Now that we have a sound foundation to understand the structure of atoms and atomic bonds, it's time to move on to the concept of microstructure.

Microstructure is associated with relatively large groupings of atoms – large enough to see in an optical microscope, when the specimens are properly prepared. See one of my old blog posts for a refresher on how to prepare metallographic specimens for microstructure evaluation.

So how does the microstructure develop in a given component? Part 1 of this series addressed the twin concepts of thermodynamic driving force and the kinetic reality. Thermodynamic driving force is what makes a given type of atom want to seek out its fellows or, alternatively, avoid them in preference to other types of atoms. Thermodynamic tendency has one other very important effect. In any system that has areas of more than one composition, there will be boundaries between the two compositions. There may also be boundaries between two areas of similar composition. We call these grain boundaries.

Getting back to solid materials with at least two different compositions, the boundaries take energy to create and maintain. For example, in most steels, we have an iron-rich matrix, which would be of one composition and particles of carbides, oxides, sulfides, etc. Each of these "-ides" is of a different composition. There is a boundary between the matrix that contains these particles and the particles themselves. Boundaries take energy to create and maintain.

Think fences, whether to keep the dog in or to keep the deer out. Think households. I live alone now in the same house that used to house a family of up to five, as far as I am aware. Maintaining my household includes heating the place in the winter, paying the taxes, cleaning, repairing the roof, etc.
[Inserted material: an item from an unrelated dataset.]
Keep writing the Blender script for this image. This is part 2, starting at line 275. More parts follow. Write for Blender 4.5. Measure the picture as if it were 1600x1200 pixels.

The amount of PER CAPITA energy that is devoted to maintaining boundaries is much higher when only one person inhabits the property. On the other hand, I'm a little grouchy. So it also takes energy to live in peace with someone else. It's a trade-off. There's no free lunch, as "they" say.

Now let's think about national borders, which really take a lot of energy to maintain, especially when the parties on either side of the boundary are unfriendly to each other. The point is that different types of boundaries take different amounts of energy to maintain.

The boundaries between areas of differing composition may require more or less energy to maintain. Now we get to the kinetics. If there is enough energy available, it may be used to minimize the surface area of the boundaries. How is this done? One way is by diffusion of the atoms that are in the smaller particles toward the larger particles. Another way is by changing the shape of flat or pointy particles into rounded ones. The sphere has the lowest ratio of surface-to-volume area of any shape.

So, heat (or thermal energy) allows faster movement toward the low-energy (lazy) state that thermodynamics wishes.

Figure 1 shows a piece of annealed steel. The small protruding particles visible in the flat matrix are carbides. Most of the smaller ones have become quite rounded due to exposure to a suitable "spheroidizing-anneal" temperature. Some of the larger particles, seen at the white arrows, still have shapes that deviate strongly from spherical or spheroidal. Note that the upper white arrow shows a smaller particle than the lower. Or does it? We always need to remember that we are viewing a cross section. What we are seeing might be a slice through a narrow area of a larger particle.

A longer time at the suitable spheroidizing annealing temperature would allow the larger particles to become more spheroidal as well.

Note also that increasing grain size is another way for metals to reduce their energy, even if they need temporary infusions of energy to accomplish the change. The small grains get absorbed into the larger grains, leaving less grain-boundary area per unit of volume.

How do the atoms "know" whether they are in a small grain and need to move to a larger one? That is a big question that we probably won't answer here!